If you could see them from above, the Chatham Islands would look like an apple nibbled down each side, with a few dropped bits floating around the edges, leaving the core, holder of the seeds, which could be the numerous black swans swimming in Te Whanga Lagoon.
These are the magic isles that enjoy ‘fine spells’ as a coda to the weather forecast for the benefit of their 600 inhabitants. “It will be freezing,” someone said before I left. And: “There are no cars.” But I swim three times on warm beaches, which I reach by vehicle.
The government affords the Chathams a mere kilometre or two of new tar-seal per year, so the sealed road extends like a black glacier.
Exploring the islands, we find black shark-tooth fossils amongst the kina spines at Blind Jim’s Creek; a seal colony; miniature bamboo species in a peat bog; Māori and Moriori art, including the enigmatic dendroglyphs (pictures on trees) in the kopi groves of Hapupu Reserve. Hexagonal basalt columns of cooled lava march up from the surging waters at Ōhira Bay, forming a natural Grecian amphitheatre complete with the stray memento mori of a weathered goat carcass.
When the sun goes down and visitors have retreated to their suites at the Hotel Chatham, the pub fills with deckhands and rousies.
The Chatham Islands Festival, held each year in March, features food plucked from land, sea and air, local arts and crafts, shearing competitions, eating competitions and local musicians.
Swan pizza, while not about to appear on the board at Domino’s, would appeal to those who like jerky. Weka is even gamier – yes, you are allowed to hunt and eat it here, despite the fact that Chatham Islanders self-identify as Weka, where mainlanders call themselves Kiwi.
My favourite kaimoana is the Hotel Chatham’s fish chowder and the paua wontons at the festival, crisp and yellow, soaking into the paper towel and reddening my fingertips with their heat, as I bite into the blue-black meat. It is the abundance of marine life that makes a living for so many Chatham Islanders, as vast quantities of it reappear on tables in China and America.

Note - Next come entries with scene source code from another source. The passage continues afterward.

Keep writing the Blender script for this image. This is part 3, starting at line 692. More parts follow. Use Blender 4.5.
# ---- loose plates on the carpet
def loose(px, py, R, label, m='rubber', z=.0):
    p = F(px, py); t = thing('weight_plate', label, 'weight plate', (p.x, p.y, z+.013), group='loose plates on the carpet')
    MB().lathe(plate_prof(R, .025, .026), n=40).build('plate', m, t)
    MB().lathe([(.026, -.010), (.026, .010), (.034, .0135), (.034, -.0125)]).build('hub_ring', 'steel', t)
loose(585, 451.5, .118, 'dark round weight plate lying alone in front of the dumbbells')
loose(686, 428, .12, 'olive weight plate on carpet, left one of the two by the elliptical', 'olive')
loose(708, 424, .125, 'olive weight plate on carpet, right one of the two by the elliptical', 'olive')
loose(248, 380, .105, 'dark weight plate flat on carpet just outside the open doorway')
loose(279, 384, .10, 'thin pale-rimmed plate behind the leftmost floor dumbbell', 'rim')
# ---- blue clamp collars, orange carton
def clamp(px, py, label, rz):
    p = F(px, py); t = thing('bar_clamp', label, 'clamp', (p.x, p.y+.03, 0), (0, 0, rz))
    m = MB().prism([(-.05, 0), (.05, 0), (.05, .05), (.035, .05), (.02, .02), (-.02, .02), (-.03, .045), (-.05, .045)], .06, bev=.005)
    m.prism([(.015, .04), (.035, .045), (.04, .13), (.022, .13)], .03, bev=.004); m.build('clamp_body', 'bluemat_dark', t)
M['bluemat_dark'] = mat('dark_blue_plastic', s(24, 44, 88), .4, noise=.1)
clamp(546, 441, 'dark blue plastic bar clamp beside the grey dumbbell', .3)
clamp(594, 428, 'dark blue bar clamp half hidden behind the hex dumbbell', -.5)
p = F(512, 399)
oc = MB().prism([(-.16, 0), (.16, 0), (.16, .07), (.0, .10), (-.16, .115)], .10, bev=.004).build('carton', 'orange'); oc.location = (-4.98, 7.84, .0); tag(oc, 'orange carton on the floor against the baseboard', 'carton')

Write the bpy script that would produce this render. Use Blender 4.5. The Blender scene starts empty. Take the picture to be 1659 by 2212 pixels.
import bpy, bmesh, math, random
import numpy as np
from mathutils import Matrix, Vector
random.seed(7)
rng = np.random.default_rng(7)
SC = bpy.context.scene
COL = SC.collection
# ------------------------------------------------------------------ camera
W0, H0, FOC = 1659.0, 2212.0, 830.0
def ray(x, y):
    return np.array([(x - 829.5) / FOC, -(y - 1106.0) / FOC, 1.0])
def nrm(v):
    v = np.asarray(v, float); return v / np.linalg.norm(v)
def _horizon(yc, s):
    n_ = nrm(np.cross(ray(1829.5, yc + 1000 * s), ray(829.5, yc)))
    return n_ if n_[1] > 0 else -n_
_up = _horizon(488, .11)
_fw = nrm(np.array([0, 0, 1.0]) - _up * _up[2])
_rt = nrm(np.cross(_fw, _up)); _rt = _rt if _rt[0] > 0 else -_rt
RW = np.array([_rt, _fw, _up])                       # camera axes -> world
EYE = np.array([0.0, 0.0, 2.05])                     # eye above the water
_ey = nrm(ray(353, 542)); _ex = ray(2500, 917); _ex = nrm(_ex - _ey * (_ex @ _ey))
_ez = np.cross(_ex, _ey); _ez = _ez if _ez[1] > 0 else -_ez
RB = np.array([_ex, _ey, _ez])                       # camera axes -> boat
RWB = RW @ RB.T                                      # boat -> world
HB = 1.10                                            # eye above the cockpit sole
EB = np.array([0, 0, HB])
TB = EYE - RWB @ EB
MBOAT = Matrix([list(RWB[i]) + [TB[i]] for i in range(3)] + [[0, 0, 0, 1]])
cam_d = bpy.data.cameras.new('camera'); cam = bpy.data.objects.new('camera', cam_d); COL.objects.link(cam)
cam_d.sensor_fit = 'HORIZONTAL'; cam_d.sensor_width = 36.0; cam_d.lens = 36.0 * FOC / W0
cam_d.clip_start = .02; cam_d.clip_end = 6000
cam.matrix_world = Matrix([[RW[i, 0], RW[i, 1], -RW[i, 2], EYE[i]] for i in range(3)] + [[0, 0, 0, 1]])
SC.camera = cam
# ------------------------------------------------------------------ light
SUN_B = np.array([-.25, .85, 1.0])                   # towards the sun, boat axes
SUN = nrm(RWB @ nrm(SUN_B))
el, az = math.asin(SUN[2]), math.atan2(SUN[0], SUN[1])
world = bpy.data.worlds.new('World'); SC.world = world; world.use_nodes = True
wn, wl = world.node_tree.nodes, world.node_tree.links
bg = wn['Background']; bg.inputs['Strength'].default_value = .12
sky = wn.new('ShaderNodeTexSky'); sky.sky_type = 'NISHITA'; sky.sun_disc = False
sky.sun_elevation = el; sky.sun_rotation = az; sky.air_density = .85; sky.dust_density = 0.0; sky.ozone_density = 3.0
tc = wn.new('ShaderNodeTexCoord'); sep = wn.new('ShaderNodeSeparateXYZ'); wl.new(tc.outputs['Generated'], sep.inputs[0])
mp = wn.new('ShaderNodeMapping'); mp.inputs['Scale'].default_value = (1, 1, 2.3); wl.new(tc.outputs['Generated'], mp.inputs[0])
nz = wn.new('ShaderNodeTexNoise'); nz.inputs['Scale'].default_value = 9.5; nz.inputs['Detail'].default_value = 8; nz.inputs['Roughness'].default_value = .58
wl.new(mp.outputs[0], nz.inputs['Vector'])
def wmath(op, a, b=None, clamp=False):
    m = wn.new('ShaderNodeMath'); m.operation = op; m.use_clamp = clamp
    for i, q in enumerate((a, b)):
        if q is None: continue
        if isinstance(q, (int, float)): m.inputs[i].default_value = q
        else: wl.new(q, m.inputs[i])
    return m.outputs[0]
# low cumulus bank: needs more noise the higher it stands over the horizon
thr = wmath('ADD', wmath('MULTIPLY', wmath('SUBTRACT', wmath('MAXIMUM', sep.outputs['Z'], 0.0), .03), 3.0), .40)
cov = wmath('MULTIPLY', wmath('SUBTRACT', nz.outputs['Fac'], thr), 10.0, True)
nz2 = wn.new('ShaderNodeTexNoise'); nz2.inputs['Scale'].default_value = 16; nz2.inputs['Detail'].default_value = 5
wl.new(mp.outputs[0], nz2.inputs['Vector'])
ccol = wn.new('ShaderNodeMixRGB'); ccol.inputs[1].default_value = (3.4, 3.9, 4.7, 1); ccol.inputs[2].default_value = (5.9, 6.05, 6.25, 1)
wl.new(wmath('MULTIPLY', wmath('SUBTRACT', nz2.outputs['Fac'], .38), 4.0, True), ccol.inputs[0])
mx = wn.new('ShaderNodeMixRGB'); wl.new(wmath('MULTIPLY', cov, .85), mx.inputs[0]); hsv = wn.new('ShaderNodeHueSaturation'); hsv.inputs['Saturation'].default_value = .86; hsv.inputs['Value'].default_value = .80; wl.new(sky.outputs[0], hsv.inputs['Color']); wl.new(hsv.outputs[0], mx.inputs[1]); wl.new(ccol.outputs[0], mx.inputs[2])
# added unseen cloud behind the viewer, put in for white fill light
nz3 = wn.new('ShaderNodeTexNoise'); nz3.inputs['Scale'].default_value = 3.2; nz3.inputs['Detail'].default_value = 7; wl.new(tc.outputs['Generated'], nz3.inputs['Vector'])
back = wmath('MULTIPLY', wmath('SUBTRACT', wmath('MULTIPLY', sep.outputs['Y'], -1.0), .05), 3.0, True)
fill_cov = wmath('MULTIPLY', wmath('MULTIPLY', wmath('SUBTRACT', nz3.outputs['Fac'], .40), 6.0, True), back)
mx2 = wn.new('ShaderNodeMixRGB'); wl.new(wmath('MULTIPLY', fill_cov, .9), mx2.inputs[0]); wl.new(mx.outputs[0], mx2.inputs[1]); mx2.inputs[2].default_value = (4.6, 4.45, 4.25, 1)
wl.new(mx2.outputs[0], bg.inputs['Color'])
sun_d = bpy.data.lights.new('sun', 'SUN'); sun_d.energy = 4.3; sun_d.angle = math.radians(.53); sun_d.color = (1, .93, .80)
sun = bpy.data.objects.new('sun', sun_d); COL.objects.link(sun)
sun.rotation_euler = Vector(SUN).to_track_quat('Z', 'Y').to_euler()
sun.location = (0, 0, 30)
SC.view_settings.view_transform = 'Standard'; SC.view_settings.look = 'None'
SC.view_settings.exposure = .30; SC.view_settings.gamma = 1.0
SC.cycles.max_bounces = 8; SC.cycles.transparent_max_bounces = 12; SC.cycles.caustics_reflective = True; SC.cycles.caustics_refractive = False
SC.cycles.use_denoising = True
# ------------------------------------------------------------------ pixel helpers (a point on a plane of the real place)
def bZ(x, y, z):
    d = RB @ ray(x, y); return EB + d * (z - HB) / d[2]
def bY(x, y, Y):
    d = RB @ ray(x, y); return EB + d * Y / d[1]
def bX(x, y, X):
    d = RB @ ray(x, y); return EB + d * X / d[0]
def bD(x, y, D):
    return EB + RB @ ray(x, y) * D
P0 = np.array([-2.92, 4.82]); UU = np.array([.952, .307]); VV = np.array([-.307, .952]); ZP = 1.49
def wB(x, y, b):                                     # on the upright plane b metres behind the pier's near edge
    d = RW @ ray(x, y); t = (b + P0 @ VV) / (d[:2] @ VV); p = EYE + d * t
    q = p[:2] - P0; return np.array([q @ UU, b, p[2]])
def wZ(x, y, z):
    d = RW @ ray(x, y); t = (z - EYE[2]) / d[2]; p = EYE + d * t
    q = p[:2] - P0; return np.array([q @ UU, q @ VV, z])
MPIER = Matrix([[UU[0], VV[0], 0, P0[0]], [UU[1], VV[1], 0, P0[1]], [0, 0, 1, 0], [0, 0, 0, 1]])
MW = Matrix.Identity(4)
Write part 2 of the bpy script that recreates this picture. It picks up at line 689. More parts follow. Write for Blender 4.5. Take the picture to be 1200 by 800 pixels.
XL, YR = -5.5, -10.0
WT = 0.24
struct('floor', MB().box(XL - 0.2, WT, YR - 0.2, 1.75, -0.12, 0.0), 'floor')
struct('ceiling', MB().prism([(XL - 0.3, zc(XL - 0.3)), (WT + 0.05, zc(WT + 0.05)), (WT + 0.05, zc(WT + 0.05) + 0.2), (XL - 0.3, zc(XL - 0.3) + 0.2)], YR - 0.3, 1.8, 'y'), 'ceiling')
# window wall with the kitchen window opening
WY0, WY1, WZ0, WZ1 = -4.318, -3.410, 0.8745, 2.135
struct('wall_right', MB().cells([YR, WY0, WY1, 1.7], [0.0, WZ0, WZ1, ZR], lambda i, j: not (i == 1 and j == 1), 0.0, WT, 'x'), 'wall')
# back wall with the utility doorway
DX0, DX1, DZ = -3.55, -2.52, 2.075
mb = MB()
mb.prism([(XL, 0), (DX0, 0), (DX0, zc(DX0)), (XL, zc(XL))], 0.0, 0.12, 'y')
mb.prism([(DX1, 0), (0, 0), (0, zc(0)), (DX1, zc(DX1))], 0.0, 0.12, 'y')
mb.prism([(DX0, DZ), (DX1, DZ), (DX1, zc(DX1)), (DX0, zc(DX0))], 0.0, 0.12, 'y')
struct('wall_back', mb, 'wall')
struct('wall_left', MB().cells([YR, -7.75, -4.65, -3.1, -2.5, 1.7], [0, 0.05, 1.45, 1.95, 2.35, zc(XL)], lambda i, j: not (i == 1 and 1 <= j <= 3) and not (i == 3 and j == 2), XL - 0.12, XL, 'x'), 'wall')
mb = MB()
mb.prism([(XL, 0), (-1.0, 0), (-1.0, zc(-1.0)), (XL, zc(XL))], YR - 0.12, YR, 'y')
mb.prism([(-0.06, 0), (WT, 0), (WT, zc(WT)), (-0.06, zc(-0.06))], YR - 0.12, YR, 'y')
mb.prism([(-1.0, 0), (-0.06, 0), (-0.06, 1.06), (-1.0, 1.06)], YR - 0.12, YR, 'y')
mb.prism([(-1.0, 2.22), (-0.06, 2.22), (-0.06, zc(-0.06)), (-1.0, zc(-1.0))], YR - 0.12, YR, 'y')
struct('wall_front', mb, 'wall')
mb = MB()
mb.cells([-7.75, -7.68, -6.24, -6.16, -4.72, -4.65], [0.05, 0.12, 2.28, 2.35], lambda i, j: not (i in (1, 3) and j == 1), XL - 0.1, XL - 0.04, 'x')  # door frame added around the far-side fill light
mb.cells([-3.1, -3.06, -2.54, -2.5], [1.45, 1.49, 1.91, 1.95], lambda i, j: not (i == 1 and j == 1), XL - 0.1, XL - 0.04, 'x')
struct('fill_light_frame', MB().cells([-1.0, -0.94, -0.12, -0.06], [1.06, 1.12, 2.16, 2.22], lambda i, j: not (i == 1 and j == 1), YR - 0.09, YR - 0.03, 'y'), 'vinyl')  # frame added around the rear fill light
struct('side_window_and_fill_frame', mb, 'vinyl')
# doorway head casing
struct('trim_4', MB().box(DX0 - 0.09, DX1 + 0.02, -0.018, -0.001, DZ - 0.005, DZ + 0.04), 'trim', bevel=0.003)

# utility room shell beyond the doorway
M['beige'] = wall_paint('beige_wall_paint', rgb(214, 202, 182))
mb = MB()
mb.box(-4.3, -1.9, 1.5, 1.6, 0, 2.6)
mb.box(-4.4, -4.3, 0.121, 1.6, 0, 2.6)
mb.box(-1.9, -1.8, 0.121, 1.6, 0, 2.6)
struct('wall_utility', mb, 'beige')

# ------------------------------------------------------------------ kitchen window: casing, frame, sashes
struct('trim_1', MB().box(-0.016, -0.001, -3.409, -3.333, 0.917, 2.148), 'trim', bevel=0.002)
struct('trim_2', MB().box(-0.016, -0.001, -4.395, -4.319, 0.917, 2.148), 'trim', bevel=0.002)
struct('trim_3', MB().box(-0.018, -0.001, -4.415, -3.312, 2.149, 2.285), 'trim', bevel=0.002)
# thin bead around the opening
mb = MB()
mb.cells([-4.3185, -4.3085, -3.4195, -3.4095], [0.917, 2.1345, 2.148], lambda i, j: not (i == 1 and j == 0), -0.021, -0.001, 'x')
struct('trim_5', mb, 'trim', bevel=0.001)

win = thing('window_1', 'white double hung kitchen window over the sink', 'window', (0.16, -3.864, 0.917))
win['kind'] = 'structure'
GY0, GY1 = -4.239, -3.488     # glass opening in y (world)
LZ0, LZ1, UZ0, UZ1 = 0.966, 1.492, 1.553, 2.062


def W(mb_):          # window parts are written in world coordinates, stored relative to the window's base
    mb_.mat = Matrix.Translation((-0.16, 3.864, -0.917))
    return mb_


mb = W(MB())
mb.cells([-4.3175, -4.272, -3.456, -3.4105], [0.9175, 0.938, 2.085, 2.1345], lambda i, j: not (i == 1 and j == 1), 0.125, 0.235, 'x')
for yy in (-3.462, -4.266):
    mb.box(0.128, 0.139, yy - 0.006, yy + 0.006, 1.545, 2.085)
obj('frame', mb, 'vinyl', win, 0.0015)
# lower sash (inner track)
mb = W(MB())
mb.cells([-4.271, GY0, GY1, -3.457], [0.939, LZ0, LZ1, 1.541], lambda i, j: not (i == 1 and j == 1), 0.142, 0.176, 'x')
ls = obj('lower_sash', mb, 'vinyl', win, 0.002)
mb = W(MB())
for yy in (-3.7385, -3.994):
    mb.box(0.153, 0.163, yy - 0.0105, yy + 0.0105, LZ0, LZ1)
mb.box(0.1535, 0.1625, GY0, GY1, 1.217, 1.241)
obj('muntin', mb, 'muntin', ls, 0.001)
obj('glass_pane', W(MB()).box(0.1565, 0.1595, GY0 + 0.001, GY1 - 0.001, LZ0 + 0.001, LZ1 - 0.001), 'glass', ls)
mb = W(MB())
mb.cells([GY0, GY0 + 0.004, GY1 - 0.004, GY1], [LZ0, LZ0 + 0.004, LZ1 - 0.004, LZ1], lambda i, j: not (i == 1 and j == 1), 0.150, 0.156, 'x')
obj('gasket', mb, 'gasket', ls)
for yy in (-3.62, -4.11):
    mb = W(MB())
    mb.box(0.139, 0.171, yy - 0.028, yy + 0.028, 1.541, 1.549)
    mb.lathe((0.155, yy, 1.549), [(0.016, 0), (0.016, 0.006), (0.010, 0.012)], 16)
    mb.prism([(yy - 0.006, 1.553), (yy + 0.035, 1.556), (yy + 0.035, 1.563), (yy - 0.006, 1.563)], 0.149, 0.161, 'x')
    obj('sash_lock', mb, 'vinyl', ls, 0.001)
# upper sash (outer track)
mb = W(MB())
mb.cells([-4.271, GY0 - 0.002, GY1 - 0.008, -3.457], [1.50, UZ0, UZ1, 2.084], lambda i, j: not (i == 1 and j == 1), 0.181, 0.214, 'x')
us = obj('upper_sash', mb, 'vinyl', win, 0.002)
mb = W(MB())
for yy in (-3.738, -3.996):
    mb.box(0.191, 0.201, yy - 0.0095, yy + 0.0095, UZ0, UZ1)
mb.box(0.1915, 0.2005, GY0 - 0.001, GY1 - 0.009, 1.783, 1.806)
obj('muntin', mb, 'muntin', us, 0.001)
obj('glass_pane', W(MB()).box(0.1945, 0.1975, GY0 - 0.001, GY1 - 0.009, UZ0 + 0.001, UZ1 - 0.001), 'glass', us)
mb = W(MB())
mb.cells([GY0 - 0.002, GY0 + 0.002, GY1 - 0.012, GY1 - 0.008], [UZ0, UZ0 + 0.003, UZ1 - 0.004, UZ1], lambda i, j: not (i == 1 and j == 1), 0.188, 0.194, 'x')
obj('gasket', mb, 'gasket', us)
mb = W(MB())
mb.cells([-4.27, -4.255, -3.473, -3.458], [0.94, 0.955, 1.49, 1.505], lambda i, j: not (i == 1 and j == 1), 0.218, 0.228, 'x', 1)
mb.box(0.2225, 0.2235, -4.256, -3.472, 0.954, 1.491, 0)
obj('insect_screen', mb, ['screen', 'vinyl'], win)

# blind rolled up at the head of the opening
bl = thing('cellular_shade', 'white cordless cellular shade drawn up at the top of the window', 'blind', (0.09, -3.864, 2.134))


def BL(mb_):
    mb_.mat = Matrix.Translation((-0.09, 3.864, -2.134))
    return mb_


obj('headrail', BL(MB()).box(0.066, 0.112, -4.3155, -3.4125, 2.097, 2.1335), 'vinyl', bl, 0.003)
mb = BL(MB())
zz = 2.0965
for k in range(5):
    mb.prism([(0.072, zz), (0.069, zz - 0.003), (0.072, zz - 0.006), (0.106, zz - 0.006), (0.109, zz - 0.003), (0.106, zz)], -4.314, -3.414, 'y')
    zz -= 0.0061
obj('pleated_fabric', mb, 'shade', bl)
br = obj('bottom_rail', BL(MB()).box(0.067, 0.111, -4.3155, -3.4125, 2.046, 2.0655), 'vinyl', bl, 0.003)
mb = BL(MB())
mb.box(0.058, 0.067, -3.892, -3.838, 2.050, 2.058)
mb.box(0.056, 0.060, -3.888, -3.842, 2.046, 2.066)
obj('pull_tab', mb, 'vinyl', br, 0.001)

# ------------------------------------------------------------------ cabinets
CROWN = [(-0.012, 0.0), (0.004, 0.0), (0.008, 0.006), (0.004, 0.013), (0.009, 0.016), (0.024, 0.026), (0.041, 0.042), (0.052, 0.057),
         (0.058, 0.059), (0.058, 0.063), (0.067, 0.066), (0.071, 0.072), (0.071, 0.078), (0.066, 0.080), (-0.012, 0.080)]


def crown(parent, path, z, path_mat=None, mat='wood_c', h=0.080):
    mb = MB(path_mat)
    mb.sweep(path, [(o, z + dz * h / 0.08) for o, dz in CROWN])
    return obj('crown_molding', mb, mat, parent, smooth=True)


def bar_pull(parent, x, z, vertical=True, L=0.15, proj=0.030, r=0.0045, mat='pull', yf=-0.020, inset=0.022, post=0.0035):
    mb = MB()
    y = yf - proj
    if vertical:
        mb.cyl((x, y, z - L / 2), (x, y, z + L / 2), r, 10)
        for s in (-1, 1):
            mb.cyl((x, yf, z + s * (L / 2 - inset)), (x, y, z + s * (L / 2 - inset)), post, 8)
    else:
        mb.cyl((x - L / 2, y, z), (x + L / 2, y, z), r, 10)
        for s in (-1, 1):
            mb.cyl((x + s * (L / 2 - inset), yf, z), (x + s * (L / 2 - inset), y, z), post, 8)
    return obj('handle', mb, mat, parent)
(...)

From nearby Pitt Island, we spot other islands, including predator-free South East, or Rangatira Island, haven to the Chatham Island black robin and home of the fearsome weta-devouring Rangatira spider, of which even pig hunters are afraid.
Every so often, we are told, a human skull or an old tool falls out of a sandy cliff. Most of Pitt Island must be tapu in some way or other.
Through mushroom-dotted pasture, feral geese accompany us towards a respectfully neatened patch of short grass on which stands the small white church of Our Lady of the Antipodes. Colourful Catholic icons create a numinous feeling inside, so far from Rome. Looking out through the window I see late blooms of yellow rautini: Chatham Island Christmas tree. Its botanical name is Brachyglottis huntii, after Frederick Hunt, the first European to make a go of life on Pitt, in 1843.
There is a school on Pitt too, surprisingly well-resourced for a roll you can count on one hand: plenty of books, a plant nursery and orchard, a pool and a computer per child. Some of them are away riding on the annual Pitt Island cattle muster, which we get stuck behind on the trail back to the bay.
With the International Dateline bending around us, Chatham Islanders are among the first humans to see the sunrise and it is this that tells us to start out and make the most of the day.